In TX you can get divorced very quickly...which is the very opposite of NC.
 

miken79

Junior Member
I think that you are going to have to talk to a local attorney. It would seem very odd for someone who had actually decided that they wanted to be with someone else to deliberately plan a move to NC rather than ANYWHERE else. In NC you have to be legally separated for a year before you can get divorced.
It seems more likely to me that someone would move to NC in an attempt to separate themselves from the extramarital partner, rather than continue with the affair and then failed at doing so.

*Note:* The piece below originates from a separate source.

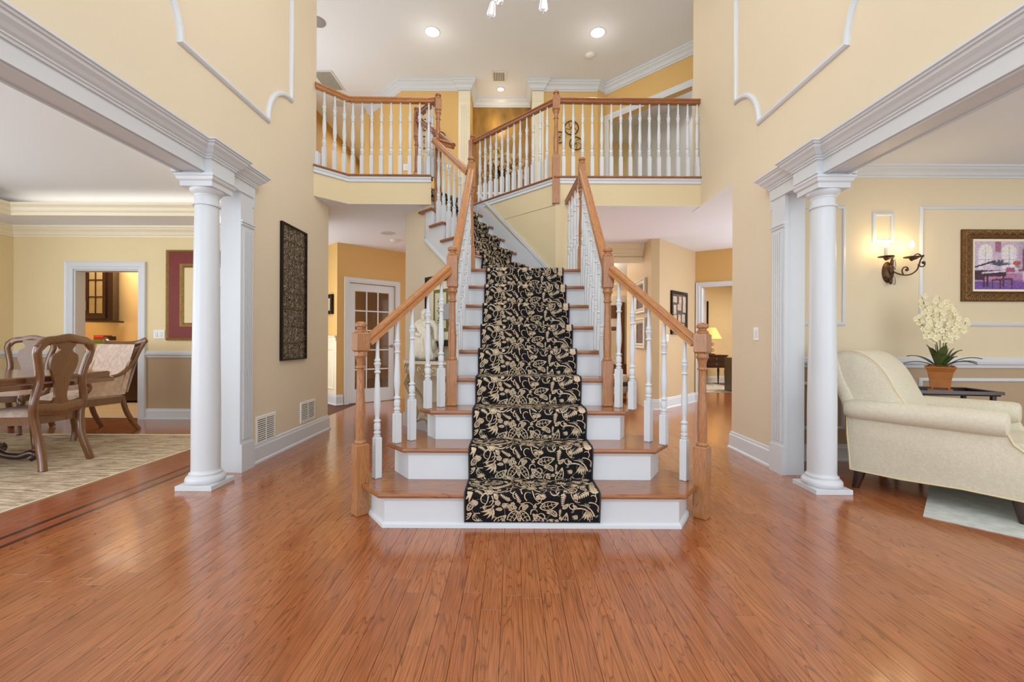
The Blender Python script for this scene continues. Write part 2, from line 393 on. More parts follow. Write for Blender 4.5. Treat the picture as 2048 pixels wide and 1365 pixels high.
# right diagonal wall with a wide cased opening
DX0 = Vector((1.66,7.98,0)); DD = Vector((1,-1,0)).normalized()
mb = MB().vwall(DX0,(1,-1),[(0,ZF-.02),(.10,ZF-.02),(.10,5.10),(1.62,5.10),(1.62,ZF-.02),(2.2,ZF-.02),(2.2,ZT),(0,ZT)],-.12)
mb.vwall((1.5,7.86),(1,.75),[(0,ZF-.02),(.2,ZF-.02),(.2,ZT),(0,ZT)],.02)
struct('wall_gallery_right', mb, 'gold')
mb = MB(); q = lambda s_, z: DX0+DD*s_+Vector((0,0,z))
casing(mb, [q(1.62,ZF), q(1.62,5.10), q(.10,5.10), q(.10,ZF)], (-.7071,-.7071,0), .10)
struct('trim_3', mb, 'white')
struct('wall_bedroom', MB().vwall((2.6,9.4),(1,-1),[(0,ZF-.02),(3.4,ZF-.02),(3.4,ZT),(0,ZT)],-.1), 'ceil')
struct('wall_bedroom_side', MB().box(1.7,4.6,10.2,10.3,ZF-.02,ZT).box(4.6,4.7,5,10.3,ZF-.02,ZT).box(1.6,1.7,8.1,10.3,ZF-.02,ZT), 'cream')
# crowns upstairs
mb = MB()
mb.sweep([(1.66+2.2*.7071,7.98-2.2*.7071,ZT),(1.66,7.98,ZT),(1.5,7.86,ZT),(.325+.21,7.86,ZT),(.325+.21,7.82,ZT),(.325,7.82,ZT),(.325,8.40,ZT),(-.79,8.40,ZT),(-.79,7.82,ZT),(-1.0,7.82,ZT),(-1.0,7.86,ZT),(-2.03,7.86,ZT),(-2.92,8.75,ZT)][::-1], [(-a,b*1.15) for a,b in CROWN])
struct('trim_4', mb, 'white')
# fluted pilasters by the niche
def pilaster_up(x0, nm_):
    w_ = .21; t = MB(); t.box(x0,x0+w_,7.83,7.87,ZF,ZT-.16)
    o = struct(nm_, t, 'ivory')
    f = MB()
    for k in range(5):
        xx = x0+.03+k*(w_-.06)/5+.004; f.box(xx, xx+.018, 7.818, 7.835, ZF+.35, ZT-.42)
    f.sweep([(x0,7.83,ZT-.36),(x0+w_,7.83,ZT-.36)], [(0,0),(-.012,.004),(-.02,.02),(-.012,.035),(0,.04)])
    f.box(x0-.01,x0+w_+.01,7.815,7.86,ZF,ZF+.22)
    obj('flute', f, 'ivory', o)
pilaster_up(-1.0,'trim_5'); pilaster_up(.325,'trim_6')

# stairwell walls
struct('wall_stairwell_right', MB().vwall((.5,5.19),(-1,1),[(0,0),(1.54,0),(1.54,ZC+.01),(0,ZC+.01)],.10).box(.5,.66,5.192,5.31,0,ZC+.01), 'fascia')
# wall under the left stringer, hall face to the left
def LL(t, off=0): return Vector((-.46-t*.7071, 4.60+t*.7071, 0))   # left stringer line
struct('wall_stairwell_left', MB().vwall(LL(-.05)+Vector((.02,.02,0)),(-1,1),[(0,0),(1.37,0),(1.37,ZC+.01),(.87,ZC+.01),(.87,2.31),(0,1.62)],.08).box(-1.385,-1.28,5.59,6.9,0,ZC), 'tan')

# hall left: little wainscot wall, then the diagonal wall with the glazed door
HL = [(-3.5,7.76),(-2.91,7.19)]; FD = Vector((.74,.67,0)).normalized()
struct('wall_hall_left', MB().vwall((-3.5,7.76),(.59,-.57),[(0,0),(.82,0),(.82,ZC),(0,ZC)],-.12), 'gold')
FP = Vector((-2.91,7.19,0))
def fq(s_, z, o_=0): return FP+FD*s_+Vector((FD.y,-FD.x,0))*o_+Vector((0,0,z))
struct('wall_french', MB().vwall(FP,FD,[(0,0),(.20,0),(.20,2.06),(1.04,2.06),(1.04,0),(2.4,0),(2.4,ZC),(0,ZC)],-.12), 'honey')
struct('wall_far_left', MB().box(-4.1,-4.0,6.03,12.4,0,ZC).box(-4,6.5,12.3,12.4,0,ZC), 'honey')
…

In TX you can get divorced very quickly...which is the very opposite of NC.
I know. I figured I am screwed no matter what. Its also not about him either. I believe she had decided she was leaving me anyways before we ever moved. However, she knew if she did I would have never left my family in TX to move to NC.
 

LdiJ

Senior Member
I know. I figured I am screwed no matter what. Its also not about him either. I believe she had decided she was leaving me anyways before we ever moved. However, she knew if she did I would have never left my family in TX to move to NC.
I understand that, but you have one advantage that many other people do not have and that is that you work remotely. Therefore at least you are not stuck in a situation where you are away from your family AND have no job. I understand how very hurt you are but unless you cannot make it financially it would be seriously in your children's best interest to be close to both of their parents. Therefore since you know that mom has a better job now and you can work remotely (assuming that your income is enough to support yourself and your share of supporting your children) you might want to consider staying put and negotiating towards a 50/50 or 60/40 (60 in your favor) timeshare.
 

miken79

Junior Member
I understand that, but you have one advantage that many other people do not have and that is that you work remotely. Therefore at least you are not stuck in a situation where you are away from your family AND have no job. I understand how very hurt you are but unless you cannot make it financially it would be seriously in your children's best interest to be close to both of their parents. Therefore since you know that mom has a better job now and you can work remotely (assuming that your income is enough to support yourself and your share of supporting your children) you might want to consider staying put and negotiating towards a 50/50 or 60/40 (60 in your favor) timeshare.
This the most likely scenario I am going to have to take. I do not want to pull my kids away from their mother. I have a lot to think through right now.